§ **STORED DATA**:
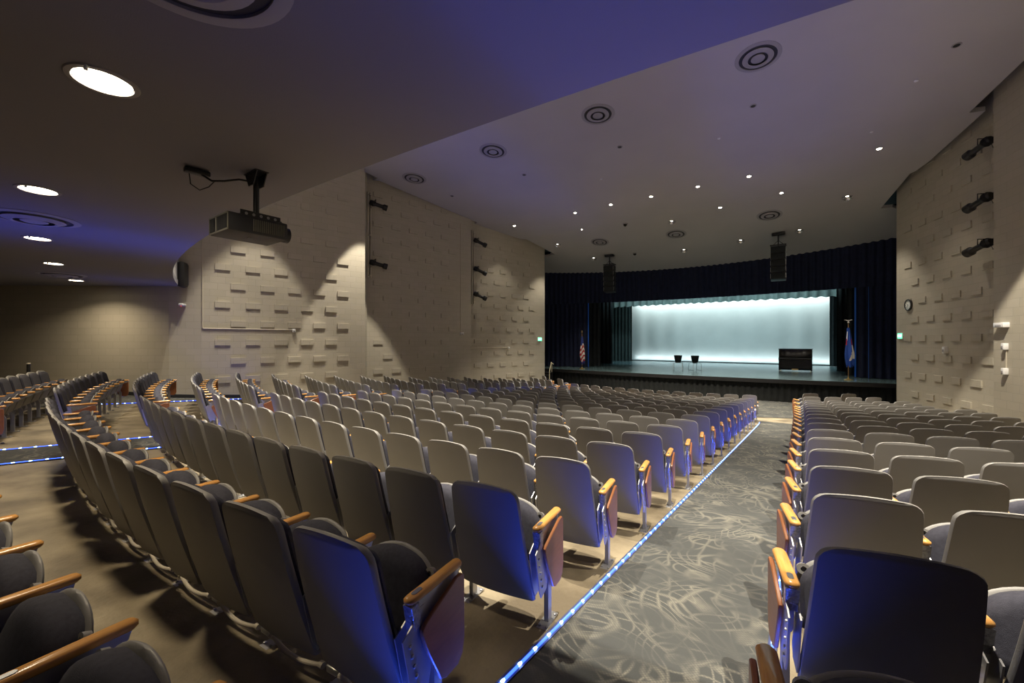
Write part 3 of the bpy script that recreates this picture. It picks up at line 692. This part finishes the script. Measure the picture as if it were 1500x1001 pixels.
t = thing('wall_clock', 'round wall clock with black rim on the right wall', 'clock', (x, y, ZO + 1.28)); X = Matrix.Rotation(ang + PI, 4, 'Z') @ Matrix.Rotation(PI / 2, 4, 'X')
b = MB(); b.lathe([(.17, -.03), (.20, -.03), (.205, .0), (.195, .03), (.172, .03), (.17, .012)], 32, X=X); b.build('rim', 'black', t)
b = MB(); b.lathe([(.175, .008), (.002, .008)], 32, X=X); b.build('face', 'clockface', t, fix=False)
b = MB()
for k in range(12): a = PI * k / 6; b.box((0, .145, .012), (.012, .03, .003), X=X @ Matrix.Rotation(a, 4, 'Z'))
b.build('hour_marks', 'black', t)
for ln, a, n_ in ((.09, .9, 'hour_hand'), (.13, 2.6, 'minute_hand')):
    b = MB(); b.box((0, ln / 2, .016), (.010, ln, .003), X=X @ Matrix.Rotation(a, 4, 'Z')); b.build(n_, 'black', t)
def sensor(label, P, t, z, right=False, d=(.10, .09, .12), name='motion_sensor', cat='sensor'):
    (x, y), ang = onwall(P, t, .05, right)
    tt = thing(name, label, cat, (x, y, z), ang if not right else ang + PI)
    b = MB(); b.box((0, 0, 0), d, bev=.015); b.build('case', 'white', tt)
    b = MB(); b.box((0, -d[1] / 2 - .002, -.02), (d[0] * .6, .008, d[2] * .4), bev=.003); b.build('window', 'vent', tt)
    return tt
sensor('small white sensor at the end of the conduit on the near left wall panel', P1, 2.55, ZO + .37)
sensor('small white sensor on the middle left wall panel with its shadow below', P2, 4.75, ZO + .38, d=(.18, .12, .12))
sensor('small white sensor on the farthest left wall panel', P3, 2.45, ZO - .35)
sensor('white sensor box alone on the right wall below the clock', P3, 2.3, ZO - .26, True, d=(.12, .10, .2))
sensor('white camera-like device on the right wall at the picture edge', P2, 4.95, ZO + .40, True, d=(.34, .14, .12), name='wall_device', cat='device')
sensor('upper white box on the right wall near the picture edge', P2, 4.85, ZO - .12, True, d=(.10, .10, .16), name='wall_box', cat='box')
sensor('lower white box on the right wall near the picture edge', P2, 4.85, ZO - .72, True, d=(.10, .10, .16), name='wall_box', cat='box')
def conduit_run(label, pts, r=.014):
    b = MB(); b.tube(pts, r, 8); return tag(b.build('wall_conduit', 'conduit'), label, 'conduit')
def wp(P, t, z, off=.02, right=False): (x, y), _ = onwall(P, t, off, right); return (x, y, z)
conduit_run('thin conduit down the near left wall panel and across to its sensor', [wp(P1, .03, ZO + 5.0), wp(P1, .03, ZO + .42), wp(P1, .05, ZO + .40), wp(P1, 2.5, ZO + .40)], .016)
conduit_run('thin upright conduit above the sensor on the middle left panel', [wp(P2, 4.70, ZO + 5.7), wp(P2, 4.70, ZO + .45)])
conduit_run('short level conduit on the farthest left wall panel', [wp(P3, .05, ZO - .34), wp(P3, 2.4, ZO - .34)])
conduit_run('thin conduit joining the two white boxes on the right wall', [wp(P2, 4.85, ZO - .12, right=True), wp(P2, 4.85, ZO - .72, right=True)])
# dark speaker and small red-lit device beyond the low ceiling edge
t = thing('wall_speaker', 'dark round-fronted speaker on the wall at the edge of the low ceiling', 'speaker', (-15.06, 4.31, ZO + 1.98), math.radians(-35))
b = MB(); b.box((0, .05, 0), (.38, .24, .76), bev=.10); b.build('cabinet', 'black', t)
b = MB(); b.lathe([(.17, 0), (.16, .02), (.05, -.0), (.002, .01)], 24, X=Matrix.Translation((0, -.078, -.08)) @ Matrix.Rotation(PI / 2, 4, 'X')); b.build('cone', 'blackgloss', t)
t = thing('alarm_device', 'small white wall device with a red light under the low ceiling edge', 'alarm', (-15.2, 4.4, ZO + 1.10), math.radians(-35))
b = MB(); b.box((0, 0, 0), (.30, .12, .07), bev=.02); b.build('case', 'white', t)
b = MB(); b.lathe([(.012, 0), (.002, -.012)], 10, X=Matrix.Translation((.02, -.03, -.036))); b.build('indicator', 'redled', t)
# bollard like handrail post by the side aisle
t = thing('handrail_post', 'short dark post with a pale cap behind the far left seats', 'post', (-14.75, 1.35, zfl(-14.75, 1.35)))
b = MB(); b.tube([(0, 0, 0), (0, 0, .98)], .032, 14); b.lathe([(.08, 0), (.08, .01), (.035, .02)], 16); b.build('post', 'black', t); b = MB(); b.lathe([(.034, .98), (.036, 1.0), (.002, 1.01)], 14); b.build('cap', 'conduit', t)

# ---------------------------------------------------------------- projector
t = thing('projector', 'black projector hanging upside down from the low ceiling', 'projector', (-4.39, 1.80, ZO + 1.0))
b = MB(); b.box((0, 0, .085), (.42, .52, .165), bev=.012); b.build('case', 'projgrey', t)
b = MB(); b.box((-.205, -.262, .085), (.012, .006, .15)); b.box((.205, -.262, .085), (.012, .006, .15)); b.box((-.04, -.262, .085), (.012, .006, .15))
b.box((0, -.262, .158), (.42, .006, .014)); b.box((0, -.262, .012), (.42, .006, .014)); b.box((-.055, -.2615, .085), (.025, .004, .15)); b.build('rear_frame', 'projtrim', t)
for cx_, w_ in ((-.13, .10), (.085, .21)):
    b = MB(); n_ = int(w_ / .012)
    for k in range(n_): b.box((cx_ - w_ / 2 + .006 + .012 * k, -.263, .085), (.005, .006, .125))
    b.build('rear_grille', 'projgrey', t)
b = MB()
for k in range(16): b.box((.212, -.05 + .018 * k, .085), (.005, .008, .11))
b.build('side_grille', 'projtrim', t)
b = MB(); X = Matrix.Translation((.10, .262, .075)) @ Matrix.Rotation(-PI / 2, 4, 'X'); b.lathe([(.075, -.01), (.075, .05), (.068, .055), (.060, .05), (.058, .02)], 28, X=X); b.build('lens_barrel', 'black', t)
b = MB(); b.lathe([(.058, .03), (.03, .042), (.002, .045)], 24, X=X); b.build('lens', 'glass', t)
b = MB(); b.box((.03, -.02, -.001), (.06, .012, .003)); b.build('badge', 'projtrim', t)
t = thing('projector_mount', 'black metal ceiling bracket carrying the projector', 'mount', (-4.39, 1.86, ZO + 1.17))
H_ = ZL - (ZO + 1.17)
b = MB(); b.prism([(-.13, H_), (.13, H_), (.05, H_ - .13), (-.05, H_ - .13)], -.004, .004, 'y', X=Matrix.Translation((0, -.045, 0))); b.prism([(-.13, H_), (.13, H_), (.05, H_ - .13), (-.05, H_ - .13)], -.004, .004, 'y', X=Matrix.Translation((0, .045, 0))); b.box((0, 0, H_ - .004), (.26, .12, .008)); b.build('ceiling_plate', 'black', t)
b = MB(); b.tube([(0, 0, H_ - .03), (0, 0, .06)], .026, 14); b.build('pole', 'black', t)
b = MB()
for sx in (-1, 1): b.box((sx * .10, 0, .035), (.008, .36, .07)); 
for sy in (-1, 1): b.box((0, sy * .17, .02), (.24, .03, .02))
b.box((0, 0, .06), (.20, .12, .012)); b.build('cradle', 'black', t)
b = MB()
for sy in range(-2, 3): b.lathe([(.014, 0), (.002, .001)], 12, X=Matrix.Translation((.1045, sy * .065, .04)) @ Matrix.Rotation(PI / 2, 4, 'Y'))
b.build('cradle_hole', 'vent', t, fix=False)
b = MB(); pz = ZL
b.tube([(-4.70, 1.50, pz - .05), (-4.66, 1.58, pz - .10), (-4.60, 1.66, pz - .09), (-4.52, 1.76, pz - .06), (-4.46, 1.84, pz - .07), (-4.40, 1.88, pz - .14)], .010, 8)
b.tube([(-4.74, 1.42, pz - .03), (-4.76, 1.44, pz - .15), (-4.72, 1.50, pz - .20), (-4.68, 1.56, pz - .16), (-4.66, 1.60, pz - .10)], .005, 6)
tag(b.build('projector_cable', 'black'), 'black cable looping along the ceiling to the projector', 'cable')
b = MB(); b.box((-4.72, 1.48, pz - .035), (.08, .20, .05), bev=.012); tag(b.build('cable_box', 'black'), 'small black power box on the low ceiling above the projector', 'junction box')

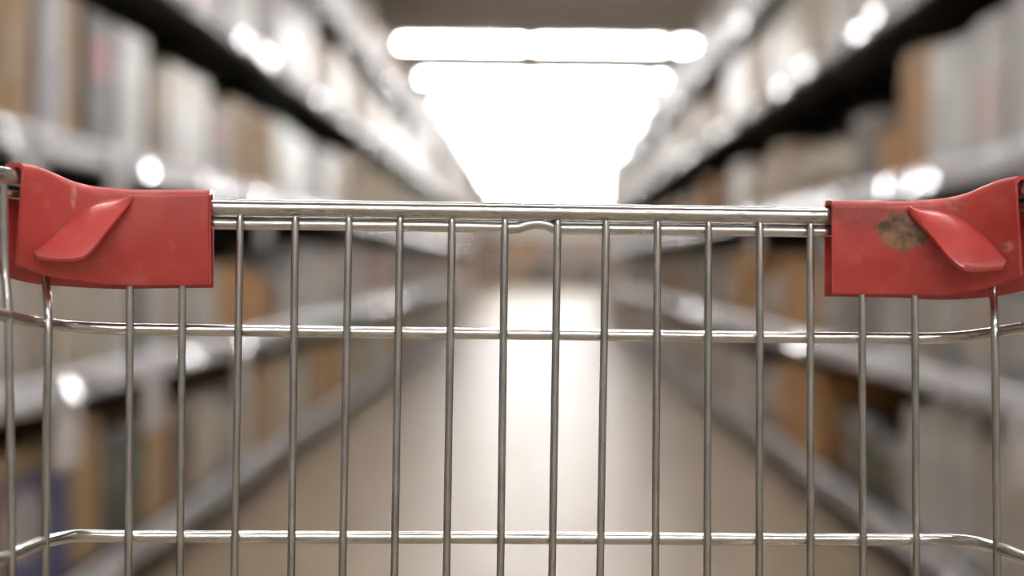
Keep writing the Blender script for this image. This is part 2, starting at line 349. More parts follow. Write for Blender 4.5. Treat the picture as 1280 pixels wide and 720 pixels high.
# ------------------------------------------------------------------ goods
def kind_meshes(kind, c, c2):
    """unit-size meshes, footprint -.5..5, height 0..1; list of (part name, mesh)"""
    P = []
    if kind == 'cardboard_box':
        m = MB(); m.box(-.5, .5, -.5, .5, 0, .985, .02)
        m.box(-.5, .5, -.495, -.006, .98, 1.0, .006); m.box(-.5, .5, .006, .495, .98, 1.0, .006); P.append(('body', m.mesh('body', pmat(c))))
        m = MB(); m.box(-.504, .504, -.06, .06, .9, 1.004, .002); P.append(('packing_tape', m.mesh('packing_tape', tape_m)))
        m = MB(); m.box(-.506, .506, -.36, -.1, .25, .55, .002); P.append(('paper_label', m.mesh('paper_label', pmat(c2))))
    elif kind == 'product_carton':
        m = MB(); m.box(-.5, .5, -.5, .5, 0, .93, .012); P.append(('body', m.mesh('body', pmat(c, .35))))
        m = MB(); m.box(-.51, .51, -.51, .51, .8, 1.0, .02); P.append(('lid', m.mesh('lid', pmat(c, .35))))
        m = MB(); m.box(-.506, .506, -.4, .4, .16, .62, .002); P.append(('printed_panel', m.mesh('printed_panel', pmat(c2, .35))))
    elif kind == 'printed_box':
        m = MB(); m.box(-.5, .5, -.5, .5, 0, 1, .02); P.append(('body', m.mesh('body', pmat(c))))
        m = MB(); m.box(-.504, .504, -.45, .40, .03, .86, .002); P.append(('printed_panel', m.mesh('printed_panel', pmat(c2, .4))))
        m = MB()
        m.tube([(.503, -.2, .52), (.507, -.2, .52)], .24, 24)
        P.append(('emblem', m.mesh('emblem', pmat('lavender grey', .4))))
    elif kind == 'box_file':
        m = MB(); m.box(-.5, .5, -.5, .5, 0, 1, .05); P.append(('body', m.mesh('body', pmat(c, .4))))
        m = MB(); m.box(-.507, .507, -.32, .32, .5, .82, .002); P.append(('spine_label', m.mesh('spine_label', pmat(c2, .4))))
    elif kind == 'bottle':
        m = MB(); m.lathe([(.3, 0), (.46, .02), (.48, .1), (.48, .58), (.42, .68), (.22, .78), (.18, .86)]); P.append(('body', m.mesh('body', pmat(c, .2))))
        m = MB(); m.lathe([(.21, .85), (.22, .86), (.22, .98), (.19, 1)]); P.append(('cap', m.mesh('cap', pmat(c2, .35))))
        m = MB(); m.lathe([(.486, .18), (.488, .19), (.488, .5), (.486, .51)]); P.append(('wrap_label', m.mesh('wrap_label', pmat(c2, .5))))
    elif kind == 'lidded_jar':
        m = MB(); m.lathe([(.36, 0), (.46, .03), (.49, .2), (.49, .6), (.42, .76), (.38, .8)]); P.append(('body', m.mesh('body', pmat(c, .2))))
        m = MB(); m.lathe([(.42, .79), (.43, .8), (.43, .95), (.36, .98), (.1, 1.0)]); P.append(('lid', m.mesh('lid', pmat(c2, .3))))
    elif kind == 'storage_basket':
        m = MB(); pr = [(.42, 0), (.47, .5), (.49, .9)]
        vs = []
        for r_, z in pr + [(.44, .9), (.42, .5), (.38, .06)]:
            vs += [(-r_, -r_, z), (r_, -r_, z), (r_, r_, z), (-r_, r_, z)]
        fs = [(j*4+i, j*4+(i+1) % 4, (j+1)*4+(i+1) % 4, (j+1)*4+i) for j in range(5) for i in range(4)] + [(3, 2, 1, 0), (20, 21, 22, 23)]
        m.add(vs, fs); P.append(('body', m.mesh('body', pmat(c))))
        m = MB()
        for a in (-1, 1):
            m.box(-.5, .5, a*.47-.03, a*.47+.03, .88, 1.0, .02); m.box(a*.47-.03, a*.47+.03, -.44, .44, .88, 1.0, .02)
        P.append(('rim', m.mesh('rim', pmat(c2))))
    elif kind == 'paper_sack':
        m = MB(); vs = []; n = 12
        for z, a, b_, pw in ((0, .44, .44, 5), (.06, .49, .5, 4), (.4, .5, .5, 3.2), (.75, .46, .48, 3.2), (.93, .2, .48, 4), (1.0, .04, .47, 6)):
            for i in range(n):
                t = 2*math.pi*(i+.5)/n; cx, cy = math.cos(t), math.sin(t); q = (abs(cx)**pw+abs(cy)**pw)**(-1/pw)
                vs.append((a*cx*q, b_*cy*q, z))
        fs = [(j*n+i, j*n+(i+1) % n, (j+1)*n+(i+1) % n, (j+1)*n+i) for j in range(5) for i in range(n)] + [tuple(range(n))[::-1], tuple(5*n+i for i in range(n))]
        m.add(vs, fs, True); P.append(('body', m.mesh('body', pmat(c))))
        m = MB(); m.box(-.506, .506, -.3, .3, .3, .6, .004); P.append(('printed_panel', m.mesh('printed_panel', pmat(c2))))
    return P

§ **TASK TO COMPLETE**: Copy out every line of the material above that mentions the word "This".

§ **EXERCISE SOLUTION**:
Write part 3 of the bpy script that recreates this picture. It picks up at line 692. This part finishes the script. Measure the picture as if it were 1500x1001 pixels.
Keep writing the Blender script for this image. This is part 2, starting at line 349. More parts follow. Write for Blender 4.5. Treat the picture as 1280 pixels wide and 720 pixels high.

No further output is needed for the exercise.